**** Data to process

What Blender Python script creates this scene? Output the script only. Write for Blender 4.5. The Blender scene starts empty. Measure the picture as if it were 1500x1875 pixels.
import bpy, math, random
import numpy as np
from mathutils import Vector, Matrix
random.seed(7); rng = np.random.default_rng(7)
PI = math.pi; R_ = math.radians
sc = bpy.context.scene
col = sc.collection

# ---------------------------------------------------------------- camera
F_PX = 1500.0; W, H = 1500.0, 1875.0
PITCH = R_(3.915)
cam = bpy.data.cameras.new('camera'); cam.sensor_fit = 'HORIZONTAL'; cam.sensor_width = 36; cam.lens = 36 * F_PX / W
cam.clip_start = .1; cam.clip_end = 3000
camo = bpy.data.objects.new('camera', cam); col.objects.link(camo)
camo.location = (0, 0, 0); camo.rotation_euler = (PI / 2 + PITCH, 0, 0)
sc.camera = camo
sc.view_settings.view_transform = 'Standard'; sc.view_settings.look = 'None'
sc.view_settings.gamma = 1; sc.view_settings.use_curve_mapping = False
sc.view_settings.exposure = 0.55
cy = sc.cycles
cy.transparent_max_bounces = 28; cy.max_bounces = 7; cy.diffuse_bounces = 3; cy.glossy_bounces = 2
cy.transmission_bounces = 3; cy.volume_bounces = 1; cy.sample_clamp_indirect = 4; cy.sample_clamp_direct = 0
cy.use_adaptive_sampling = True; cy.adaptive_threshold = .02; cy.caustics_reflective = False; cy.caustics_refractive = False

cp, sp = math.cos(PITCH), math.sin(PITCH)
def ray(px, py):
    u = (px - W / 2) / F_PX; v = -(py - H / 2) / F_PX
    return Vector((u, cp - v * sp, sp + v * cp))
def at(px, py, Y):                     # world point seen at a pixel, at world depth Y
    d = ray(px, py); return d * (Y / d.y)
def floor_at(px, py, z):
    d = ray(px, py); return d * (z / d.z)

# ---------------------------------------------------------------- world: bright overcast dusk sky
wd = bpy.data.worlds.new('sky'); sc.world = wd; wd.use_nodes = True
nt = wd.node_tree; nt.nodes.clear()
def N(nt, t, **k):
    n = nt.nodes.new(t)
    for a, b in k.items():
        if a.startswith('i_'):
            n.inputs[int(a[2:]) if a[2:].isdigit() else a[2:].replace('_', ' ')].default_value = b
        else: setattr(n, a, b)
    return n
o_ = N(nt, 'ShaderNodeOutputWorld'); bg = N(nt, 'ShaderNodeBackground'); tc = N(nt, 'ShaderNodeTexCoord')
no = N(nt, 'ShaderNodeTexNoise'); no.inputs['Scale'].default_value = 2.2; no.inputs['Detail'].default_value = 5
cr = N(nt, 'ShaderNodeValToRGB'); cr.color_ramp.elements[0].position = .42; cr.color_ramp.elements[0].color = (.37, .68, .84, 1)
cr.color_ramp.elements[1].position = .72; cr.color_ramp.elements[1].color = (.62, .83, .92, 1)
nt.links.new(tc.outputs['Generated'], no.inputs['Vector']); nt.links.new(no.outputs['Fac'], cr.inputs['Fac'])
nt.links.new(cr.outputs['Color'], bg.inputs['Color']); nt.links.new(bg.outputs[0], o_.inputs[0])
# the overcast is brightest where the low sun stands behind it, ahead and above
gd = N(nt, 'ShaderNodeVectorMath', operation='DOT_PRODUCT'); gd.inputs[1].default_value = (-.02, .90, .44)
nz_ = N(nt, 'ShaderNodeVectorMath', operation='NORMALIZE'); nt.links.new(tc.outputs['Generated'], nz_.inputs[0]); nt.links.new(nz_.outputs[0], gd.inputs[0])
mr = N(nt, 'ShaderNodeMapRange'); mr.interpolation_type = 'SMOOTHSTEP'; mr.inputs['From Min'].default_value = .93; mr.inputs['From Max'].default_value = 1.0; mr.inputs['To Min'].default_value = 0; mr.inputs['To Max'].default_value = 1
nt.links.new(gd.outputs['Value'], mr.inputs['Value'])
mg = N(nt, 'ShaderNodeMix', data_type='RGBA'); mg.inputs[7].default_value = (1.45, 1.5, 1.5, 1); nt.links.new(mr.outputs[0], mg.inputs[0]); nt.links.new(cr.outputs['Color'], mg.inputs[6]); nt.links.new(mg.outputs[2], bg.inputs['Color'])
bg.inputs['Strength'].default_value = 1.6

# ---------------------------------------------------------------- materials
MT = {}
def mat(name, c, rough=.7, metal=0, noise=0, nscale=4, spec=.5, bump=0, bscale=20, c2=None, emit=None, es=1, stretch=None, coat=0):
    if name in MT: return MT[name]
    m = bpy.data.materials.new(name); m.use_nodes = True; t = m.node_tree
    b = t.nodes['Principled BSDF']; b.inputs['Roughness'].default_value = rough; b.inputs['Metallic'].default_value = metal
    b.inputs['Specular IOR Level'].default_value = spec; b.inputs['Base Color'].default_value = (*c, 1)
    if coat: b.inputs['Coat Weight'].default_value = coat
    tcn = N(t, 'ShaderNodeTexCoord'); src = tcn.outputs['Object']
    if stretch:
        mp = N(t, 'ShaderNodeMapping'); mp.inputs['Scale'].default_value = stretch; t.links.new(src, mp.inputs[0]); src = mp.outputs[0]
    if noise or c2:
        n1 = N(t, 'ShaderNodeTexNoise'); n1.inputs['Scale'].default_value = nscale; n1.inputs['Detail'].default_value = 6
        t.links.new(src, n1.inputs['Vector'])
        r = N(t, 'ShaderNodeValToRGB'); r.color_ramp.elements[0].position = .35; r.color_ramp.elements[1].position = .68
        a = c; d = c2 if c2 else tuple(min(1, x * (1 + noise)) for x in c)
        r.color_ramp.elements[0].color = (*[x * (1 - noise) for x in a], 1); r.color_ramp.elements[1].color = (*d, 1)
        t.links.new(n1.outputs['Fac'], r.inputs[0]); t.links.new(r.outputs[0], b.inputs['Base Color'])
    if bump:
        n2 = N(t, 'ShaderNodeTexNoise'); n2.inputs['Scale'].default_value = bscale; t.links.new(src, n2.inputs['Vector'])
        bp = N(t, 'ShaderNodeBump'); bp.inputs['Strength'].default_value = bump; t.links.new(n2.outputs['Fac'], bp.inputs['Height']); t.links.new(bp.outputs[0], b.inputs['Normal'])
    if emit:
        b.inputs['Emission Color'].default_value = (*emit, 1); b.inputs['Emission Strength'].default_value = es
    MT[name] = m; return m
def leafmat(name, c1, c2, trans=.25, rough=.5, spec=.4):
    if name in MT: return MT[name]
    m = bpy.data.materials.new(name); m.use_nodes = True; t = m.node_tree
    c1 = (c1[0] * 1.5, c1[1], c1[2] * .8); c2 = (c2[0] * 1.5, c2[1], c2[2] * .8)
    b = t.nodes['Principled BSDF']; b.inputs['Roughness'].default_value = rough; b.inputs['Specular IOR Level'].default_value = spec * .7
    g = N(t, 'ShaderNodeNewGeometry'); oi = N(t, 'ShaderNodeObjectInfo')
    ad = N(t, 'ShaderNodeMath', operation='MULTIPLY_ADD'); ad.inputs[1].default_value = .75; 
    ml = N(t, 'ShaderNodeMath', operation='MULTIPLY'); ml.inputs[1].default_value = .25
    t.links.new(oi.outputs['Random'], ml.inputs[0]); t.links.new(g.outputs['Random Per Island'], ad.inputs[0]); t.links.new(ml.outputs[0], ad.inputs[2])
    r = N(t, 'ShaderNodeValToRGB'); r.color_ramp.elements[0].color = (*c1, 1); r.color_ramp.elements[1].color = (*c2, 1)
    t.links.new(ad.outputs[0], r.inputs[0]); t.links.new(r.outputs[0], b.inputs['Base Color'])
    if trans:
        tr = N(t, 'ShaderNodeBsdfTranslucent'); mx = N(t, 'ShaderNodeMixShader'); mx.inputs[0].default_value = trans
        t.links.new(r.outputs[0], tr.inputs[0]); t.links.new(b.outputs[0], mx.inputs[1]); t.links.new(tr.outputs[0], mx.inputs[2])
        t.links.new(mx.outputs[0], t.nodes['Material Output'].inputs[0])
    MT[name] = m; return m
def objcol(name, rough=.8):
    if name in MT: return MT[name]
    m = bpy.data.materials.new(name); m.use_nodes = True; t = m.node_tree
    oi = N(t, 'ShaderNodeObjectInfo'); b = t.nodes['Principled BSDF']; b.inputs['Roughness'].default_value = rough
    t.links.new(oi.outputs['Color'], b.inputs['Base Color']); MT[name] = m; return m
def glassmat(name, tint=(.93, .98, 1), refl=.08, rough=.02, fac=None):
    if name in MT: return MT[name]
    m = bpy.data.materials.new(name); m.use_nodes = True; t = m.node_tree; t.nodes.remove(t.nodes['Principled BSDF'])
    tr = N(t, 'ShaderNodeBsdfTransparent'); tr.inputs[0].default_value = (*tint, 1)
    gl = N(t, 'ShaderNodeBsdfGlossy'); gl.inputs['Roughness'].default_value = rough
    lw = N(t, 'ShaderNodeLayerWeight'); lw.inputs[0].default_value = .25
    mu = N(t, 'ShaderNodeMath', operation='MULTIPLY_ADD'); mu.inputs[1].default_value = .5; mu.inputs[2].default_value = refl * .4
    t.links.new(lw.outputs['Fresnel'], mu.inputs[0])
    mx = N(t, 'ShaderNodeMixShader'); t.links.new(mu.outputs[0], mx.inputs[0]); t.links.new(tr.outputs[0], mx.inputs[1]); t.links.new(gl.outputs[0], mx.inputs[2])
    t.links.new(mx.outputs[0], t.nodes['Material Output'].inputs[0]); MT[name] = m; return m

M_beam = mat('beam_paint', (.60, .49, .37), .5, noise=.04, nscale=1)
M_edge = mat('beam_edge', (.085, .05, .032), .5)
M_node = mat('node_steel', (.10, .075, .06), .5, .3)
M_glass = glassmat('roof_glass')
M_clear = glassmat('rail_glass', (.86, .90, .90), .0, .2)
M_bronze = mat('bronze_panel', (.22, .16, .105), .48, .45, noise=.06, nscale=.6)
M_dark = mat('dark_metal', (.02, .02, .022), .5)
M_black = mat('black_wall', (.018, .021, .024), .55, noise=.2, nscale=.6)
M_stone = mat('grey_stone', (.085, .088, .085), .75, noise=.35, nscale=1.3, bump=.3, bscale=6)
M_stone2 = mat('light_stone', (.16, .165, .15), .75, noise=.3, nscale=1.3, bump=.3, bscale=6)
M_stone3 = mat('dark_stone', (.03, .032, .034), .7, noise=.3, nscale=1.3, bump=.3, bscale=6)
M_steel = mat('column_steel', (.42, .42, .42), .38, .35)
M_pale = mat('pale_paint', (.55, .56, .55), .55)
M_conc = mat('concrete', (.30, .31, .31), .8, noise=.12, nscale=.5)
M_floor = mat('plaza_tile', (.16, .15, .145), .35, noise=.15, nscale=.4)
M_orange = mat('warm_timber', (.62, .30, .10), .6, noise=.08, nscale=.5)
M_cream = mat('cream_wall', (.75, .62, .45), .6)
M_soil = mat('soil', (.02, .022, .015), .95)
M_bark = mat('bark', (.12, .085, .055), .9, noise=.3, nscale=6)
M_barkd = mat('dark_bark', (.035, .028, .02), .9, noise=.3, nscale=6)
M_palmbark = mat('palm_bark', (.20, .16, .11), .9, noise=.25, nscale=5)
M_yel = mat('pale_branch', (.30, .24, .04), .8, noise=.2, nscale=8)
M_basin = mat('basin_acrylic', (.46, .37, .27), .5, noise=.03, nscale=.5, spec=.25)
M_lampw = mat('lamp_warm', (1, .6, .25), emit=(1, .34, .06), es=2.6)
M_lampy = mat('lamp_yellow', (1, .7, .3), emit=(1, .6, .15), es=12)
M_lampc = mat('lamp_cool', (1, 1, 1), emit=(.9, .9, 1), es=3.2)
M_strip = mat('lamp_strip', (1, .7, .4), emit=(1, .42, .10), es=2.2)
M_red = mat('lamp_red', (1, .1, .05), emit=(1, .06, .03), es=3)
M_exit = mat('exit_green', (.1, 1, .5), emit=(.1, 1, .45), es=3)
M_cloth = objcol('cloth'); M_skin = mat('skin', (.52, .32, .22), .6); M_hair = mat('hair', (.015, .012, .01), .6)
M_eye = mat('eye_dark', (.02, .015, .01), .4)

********
**** Data to process

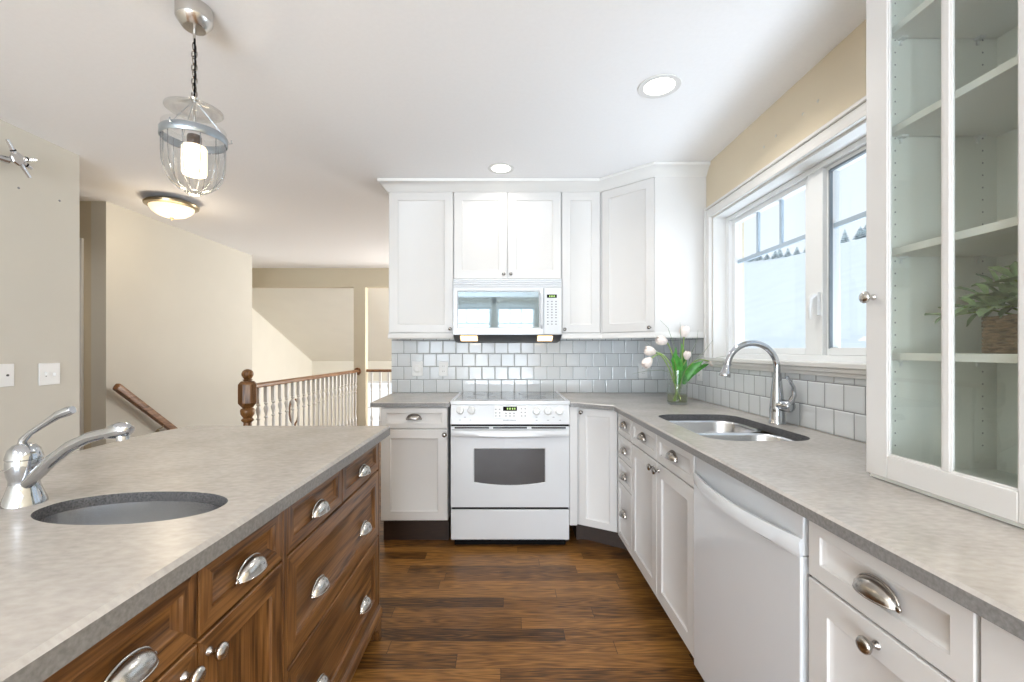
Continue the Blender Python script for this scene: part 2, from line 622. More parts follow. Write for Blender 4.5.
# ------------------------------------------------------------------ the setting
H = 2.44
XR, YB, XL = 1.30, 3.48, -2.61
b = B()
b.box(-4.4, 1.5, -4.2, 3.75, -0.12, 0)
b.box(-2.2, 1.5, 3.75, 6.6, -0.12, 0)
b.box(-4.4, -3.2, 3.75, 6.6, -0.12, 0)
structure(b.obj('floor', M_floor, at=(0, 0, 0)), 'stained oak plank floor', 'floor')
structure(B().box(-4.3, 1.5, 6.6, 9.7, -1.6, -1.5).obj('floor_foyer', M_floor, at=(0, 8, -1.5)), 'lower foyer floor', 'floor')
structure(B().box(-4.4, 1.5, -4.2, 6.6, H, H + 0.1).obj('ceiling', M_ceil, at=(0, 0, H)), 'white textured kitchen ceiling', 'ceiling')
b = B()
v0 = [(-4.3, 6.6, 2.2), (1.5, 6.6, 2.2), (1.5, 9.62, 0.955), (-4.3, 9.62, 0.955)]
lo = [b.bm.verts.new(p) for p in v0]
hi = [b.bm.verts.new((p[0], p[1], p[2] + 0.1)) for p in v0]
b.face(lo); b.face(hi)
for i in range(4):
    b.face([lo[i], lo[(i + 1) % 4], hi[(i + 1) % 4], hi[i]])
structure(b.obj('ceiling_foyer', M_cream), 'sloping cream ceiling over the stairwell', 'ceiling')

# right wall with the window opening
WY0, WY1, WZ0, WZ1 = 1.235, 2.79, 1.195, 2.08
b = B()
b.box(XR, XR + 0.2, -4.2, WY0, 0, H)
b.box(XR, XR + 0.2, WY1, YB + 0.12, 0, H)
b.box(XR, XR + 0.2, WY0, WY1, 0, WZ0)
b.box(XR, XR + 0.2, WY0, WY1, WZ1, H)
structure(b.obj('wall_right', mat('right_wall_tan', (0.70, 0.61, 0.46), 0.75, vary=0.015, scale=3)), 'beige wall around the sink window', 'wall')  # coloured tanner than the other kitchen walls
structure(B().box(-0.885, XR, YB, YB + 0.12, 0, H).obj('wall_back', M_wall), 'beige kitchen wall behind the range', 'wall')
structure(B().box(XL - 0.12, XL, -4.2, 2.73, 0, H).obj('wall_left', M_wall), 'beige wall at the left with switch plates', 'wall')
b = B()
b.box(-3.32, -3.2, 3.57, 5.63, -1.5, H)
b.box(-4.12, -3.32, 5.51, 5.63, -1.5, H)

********
**** Data to process

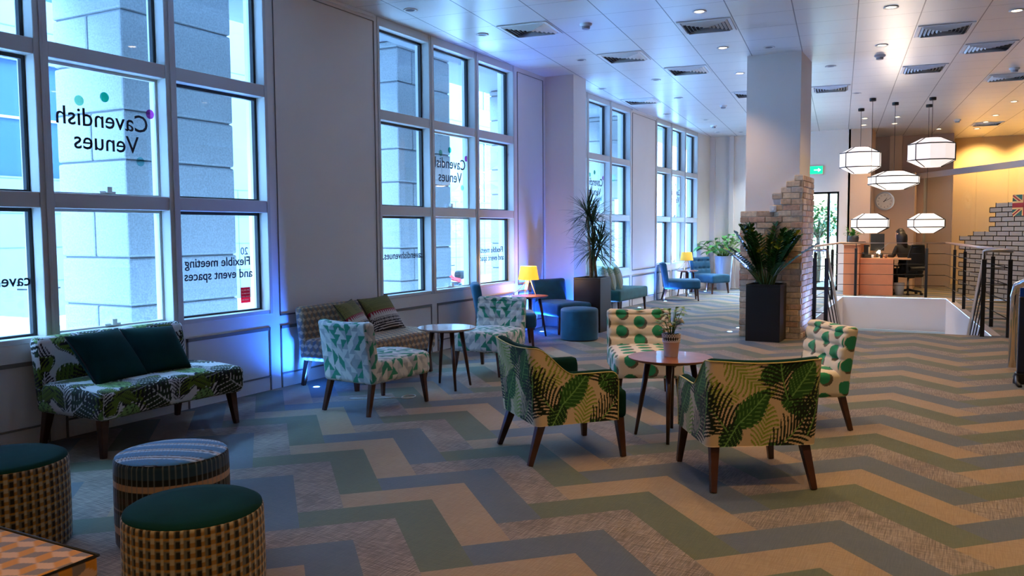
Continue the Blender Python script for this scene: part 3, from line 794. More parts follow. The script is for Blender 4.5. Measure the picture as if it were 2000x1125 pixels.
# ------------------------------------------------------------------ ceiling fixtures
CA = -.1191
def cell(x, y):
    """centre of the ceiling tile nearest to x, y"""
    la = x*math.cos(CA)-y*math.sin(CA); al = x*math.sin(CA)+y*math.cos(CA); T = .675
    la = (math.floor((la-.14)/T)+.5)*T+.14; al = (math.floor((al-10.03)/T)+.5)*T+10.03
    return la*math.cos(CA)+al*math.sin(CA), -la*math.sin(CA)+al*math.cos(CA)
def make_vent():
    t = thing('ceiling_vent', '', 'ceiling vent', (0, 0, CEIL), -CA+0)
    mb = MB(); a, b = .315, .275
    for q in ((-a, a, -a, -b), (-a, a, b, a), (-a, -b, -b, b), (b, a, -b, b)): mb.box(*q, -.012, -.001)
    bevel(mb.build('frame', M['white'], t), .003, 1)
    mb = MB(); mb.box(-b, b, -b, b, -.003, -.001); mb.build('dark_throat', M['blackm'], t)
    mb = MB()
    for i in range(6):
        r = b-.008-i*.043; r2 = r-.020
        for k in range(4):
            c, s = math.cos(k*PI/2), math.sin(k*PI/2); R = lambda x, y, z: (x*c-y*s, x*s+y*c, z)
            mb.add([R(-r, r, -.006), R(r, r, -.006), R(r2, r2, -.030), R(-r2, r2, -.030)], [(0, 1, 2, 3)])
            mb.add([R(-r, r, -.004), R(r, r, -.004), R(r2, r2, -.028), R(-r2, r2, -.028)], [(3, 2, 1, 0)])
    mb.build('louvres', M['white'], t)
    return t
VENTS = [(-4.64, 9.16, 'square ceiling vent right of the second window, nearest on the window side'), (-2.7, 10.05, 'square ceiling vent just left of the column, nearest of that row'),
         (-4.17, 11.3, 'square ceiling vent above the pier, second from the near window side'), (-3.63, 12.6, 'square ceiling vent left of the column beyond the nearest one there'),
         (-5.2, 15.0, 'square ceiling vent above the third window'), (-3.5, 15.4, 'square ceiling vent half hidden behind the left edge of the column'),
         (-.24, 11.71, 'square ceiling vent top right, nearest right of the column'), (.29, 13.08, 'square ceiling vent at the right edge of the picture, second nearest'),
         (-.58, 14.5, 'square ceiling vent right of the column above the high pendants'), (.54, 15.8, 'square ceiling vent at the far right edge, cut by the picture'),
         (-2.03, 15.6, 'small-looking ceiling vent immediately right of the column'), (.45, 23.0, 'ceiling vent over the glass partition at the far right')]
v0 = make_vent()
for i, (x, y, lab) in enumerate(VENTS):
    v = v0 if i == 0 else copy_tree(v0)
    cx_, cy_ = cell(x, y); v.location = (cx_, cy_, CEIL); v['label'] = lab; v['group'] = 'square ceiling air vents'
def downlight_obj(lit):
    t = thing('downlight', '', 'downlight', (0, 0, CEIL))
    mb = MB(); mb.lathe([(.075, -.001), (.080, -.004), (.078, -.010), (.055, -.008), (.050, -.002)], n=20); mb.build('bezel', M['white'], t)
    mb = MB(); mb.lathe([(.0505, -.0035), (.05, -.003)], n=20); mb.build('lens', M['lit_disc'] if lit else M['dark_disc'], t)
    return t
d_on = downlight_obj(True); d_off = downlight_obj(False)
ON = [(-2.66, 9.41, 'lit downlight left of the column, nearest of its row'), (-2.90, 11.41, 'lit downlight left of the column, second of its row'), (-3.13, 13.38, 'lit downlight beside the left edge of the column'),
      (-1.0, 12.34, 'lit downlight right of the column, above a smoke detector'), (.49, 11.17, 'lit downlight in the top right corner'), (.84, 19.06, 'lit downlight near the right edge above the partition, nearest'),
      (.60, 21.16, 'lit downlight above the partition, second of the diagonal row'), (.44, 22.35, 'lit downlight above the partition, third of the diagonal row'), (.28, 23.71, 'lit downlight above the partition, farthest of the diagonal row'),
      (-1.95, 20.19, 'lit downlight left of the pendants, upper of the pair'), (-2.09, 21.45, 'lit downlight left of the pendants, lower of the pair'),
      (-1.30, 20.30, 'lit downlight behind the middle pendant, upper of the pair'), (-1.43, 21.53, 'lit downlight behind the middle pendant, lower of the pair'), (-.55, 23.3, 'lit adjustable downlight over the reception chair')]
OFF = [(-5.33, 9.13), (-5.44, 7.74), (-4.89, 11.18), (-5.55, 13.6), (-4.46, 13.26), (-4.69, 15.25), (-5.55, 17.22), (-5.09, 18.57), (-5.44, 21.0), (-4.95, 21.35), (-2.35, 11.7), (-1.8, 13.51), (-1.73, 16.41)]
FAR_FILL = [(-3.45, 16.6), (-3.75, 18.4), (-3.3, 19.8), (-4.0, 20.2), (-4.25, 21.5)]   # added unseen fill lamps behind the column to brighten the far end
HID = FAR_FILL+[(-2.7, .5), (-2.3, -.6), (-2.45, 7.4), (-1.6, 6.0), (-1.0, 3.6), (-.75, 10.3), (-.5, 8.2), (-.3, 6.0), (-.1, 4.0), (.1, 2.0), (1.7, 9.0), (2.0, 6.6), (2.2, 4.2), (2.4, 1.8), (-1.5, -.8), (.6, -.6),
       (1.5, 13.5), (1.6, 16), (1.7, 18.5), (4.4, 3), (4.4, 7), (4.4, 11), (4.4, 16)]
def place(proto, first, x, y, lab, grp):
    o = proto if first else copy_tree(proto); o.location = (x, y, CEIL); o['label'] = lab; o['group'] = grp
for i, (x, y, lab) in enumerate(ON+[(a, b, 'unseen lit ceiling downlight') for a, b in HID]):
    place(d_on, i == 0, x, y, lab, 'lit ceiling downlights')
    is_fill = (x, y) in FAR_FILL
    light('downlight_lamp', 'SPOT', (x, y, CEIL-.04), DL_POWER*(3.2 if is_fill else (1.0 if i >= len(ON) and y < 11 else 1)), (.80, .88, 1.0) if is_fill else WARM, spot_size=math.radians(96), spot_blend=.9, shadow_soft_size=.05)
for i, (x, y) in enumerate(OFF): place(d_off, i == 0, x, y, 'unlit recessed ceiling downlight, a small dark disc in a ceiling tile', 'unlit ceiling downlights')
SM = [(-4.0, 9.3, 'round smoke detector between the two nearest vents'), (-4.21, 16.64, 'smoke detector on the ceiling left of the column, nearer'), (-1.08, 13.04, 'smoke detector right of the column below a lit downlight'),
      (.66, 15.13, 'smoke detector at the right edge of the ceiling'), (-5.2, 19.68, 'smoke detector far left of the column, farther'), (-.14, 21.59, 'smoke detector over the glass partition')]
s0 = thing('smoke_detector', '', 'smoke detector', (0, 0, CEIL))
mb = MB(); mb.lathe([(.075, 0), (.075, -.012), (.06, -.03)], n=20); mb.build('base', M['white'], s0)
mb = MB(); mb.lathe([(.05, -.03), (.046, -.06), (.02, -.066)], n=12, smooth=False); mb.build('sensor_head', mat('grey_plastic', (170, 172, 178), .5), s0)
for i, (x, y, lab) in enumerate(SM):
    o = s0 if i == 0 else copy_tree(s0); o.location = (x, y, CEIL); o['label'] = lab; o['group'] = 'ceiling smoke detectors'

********

Objective ▸ Extract and output the part that opens with the line containing "What Blender Python" and closes with the line containing "col = sc.collection", unchanged, ends included.

Solution ▸
What Blender Python script creates this scene? Output the script only. Write for Blender 4.5. The Blender scene starts empty. Measure the picture as if it were 1500x1875 pixels.
import bpy, math, random
import numpy as np
from mathutils import Vector, Matrix
random.seed(7); rng = np.random.default_rng(7)
PI = math.pi; R_ = math.radians
sc = bpy.context.scene
col = sc.collection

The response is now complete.